Wednesday, May 21, 2008

Facing the Supernatural Part 2: A World Reconciled to the Supernatural

(read after Part 1)

If God sent undeniably fantastic events and figures upon the world, what would we do? After we had reconciled ourselves to a new world completely different from that we’d imagined, would our lives be better or worse? In Narnia (spoiler warnings, but these books have been out for fifty years, so I don’t feel sorry for you) after Aslan was back and the dryads and nyads were dancing about with the fauns, badgers, giants, mice, bears, and chipmunks, there was a celebration. Flowers bloomed. Telmarines joined the festival, freer than they had ever been for seeing the world as it truly was.

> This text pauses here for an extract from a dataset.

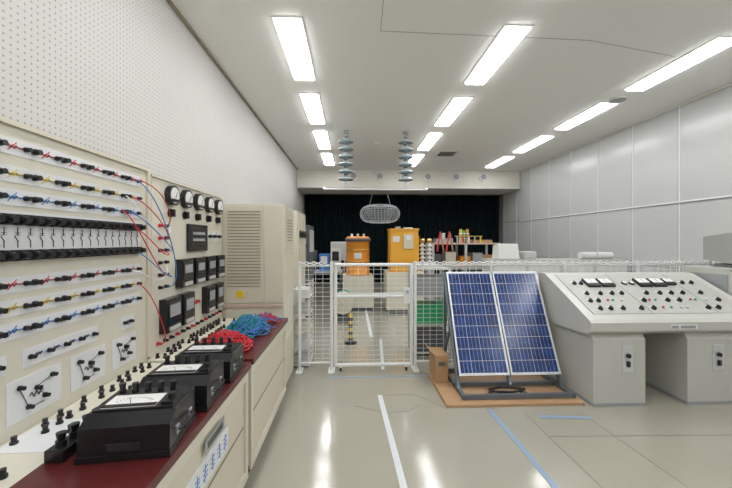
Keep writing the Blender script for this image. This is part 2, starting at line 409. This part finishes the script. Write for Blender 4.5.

I imagine that, even if it were in a catastrophic form of judgment that God reasserted the reality of things outside our world able to pierce through, there would be a revival of saving faith. There would be joy and wonder and courage. Even if the awakening is slower and more gradual, even if it is happening to the unsaved as much as to the believer and a mass of the world reembraces paganism in a revolt against naturalism, GK Chesterton points out that the last things the pagans did is convert to Christianity. That was their climax. CS Lewis hints at that, but I think he sees paganism as something to be fulfilled, or seen without human’s taint. The revelry at the end of Prince Caspian is a pagan one redeemed because it is governed by, and centered around Aslan.

To God be all glory.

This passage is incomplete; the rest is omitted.